Another aspect to consider is that behavioral science methods often look to change behavior by changing the way people think, feel, and do. However, based on 15 years of producing experiences that transformed audiences, I’ve discovered there is another sequence for behavior change. I created the Emotion Change Equation method, which starts by changing the way people feel, then changing the way think, and once we have designed this effectively a natural outcome will be changes in behavior.

WFA: You co-developed the UK’s first course in Experience Design, and founded the School of Experience Design. What are some of the key insights or skills that you aim to impart to the next generation of experience designers?

PT: The benefit of teaching and training for 12 years has been witnessing the trajectory of cohorts and teams as they progress in their projects, careers, and businesses around the world. I like to seed the value of experience design within them while equipping them with practical skills, so they’re inspired and tooled up to be the change-makers of the future.
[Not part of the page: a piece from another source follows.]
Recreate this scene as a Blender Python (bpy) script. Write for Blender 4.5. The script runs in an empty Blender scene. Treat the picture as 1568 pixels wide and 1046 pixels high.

Amongst the frameworks, methods, and tools I’ve shared and passed on, key takeaways are that an experience takes place internally within the audience, and the event, product, and service are the external tools and containers to achieve this. After the interactions and experiences have taken place, transformation is when the audience implements and integrates changes into their daily lives. So they’re not just being experience designers, they’re also agents of transformation.

WFA: In your opinion, what are the biggest challenges organizations face when trying to implement experience design strategies, and how can they overcome these obstacles to drive better results?

PT: The traditional direction for devising an organization’s strategy is for the board and senior leaders to develop it, and then they inform the heads of departments and managers of the new strategy, who then update and oversee their teams to

carry it out. This is a top-down, one-way didactic approach. The risk is that the staff responsible for embodying and delivering the strategy are unconnected to its formation, so they lack understanding and motivation as to why they are being told to adapt or change their approach and actions.

I advocate devising an organization’s strategy from a different direction. Instead, I support senior leaders to co-develop it alongside their heads of departments, managers, and teams. The strategy is then shaped in collaboration between the whole organization, which removes silos, improves cross-departmental working, and strengthens internal communications. This is a bottom-up, two-way dialogue approach. The benefits are that the staff responsible for embodying and delivering the strategy are now connected to its formation, so they have a clear understanding and personal investment to adapt or change their approach and actions.

WFA: Given your extensive background in both education and consultancy, what advice would you give to businesses and leaders who want to begin integrating Experience Design into their strategy but may not know where to start?

PT: I collaborate with boards, leaders, managers, and their teams to ask them curious questions and listen to their perspectives. Through analysis, I uncover insights into their strengths, identify challenges and routes to solutions, and their current understanding of experience design, as benchmarks from which to build on. Based on the insights, I devise bespoke training to solidify their strengths, close gaps, and enhance their systems. This means they move from designing experiences by intuition, to creating them by intention for increased outreach, engagement, and impact. 

Through playful and dynamic workshops and sprints, they are hands-on with my experience design process, to immediately apply methods and learn through doing. Along the way, they also gain insights into the science that underpins the methods with rigor. This unifies the organization and teams with a shared understanding and vocabulary on experience design and transformation.

Their shared outcomes, shifts in perspectives and learnings inform the review, adjustment, and updates to the internal culture and organizational strategy. Since the refreshed strategy has been co-developed by the leaders alongside their internal teams, this secures buy-in and motivation across the organization to cascade and implement learnings and embed the strategy as a daily practice.

Thank you so much for sharing your invaluable visions and expertise, Pigalle, it’s been a true privilege to learn from your experience and vision.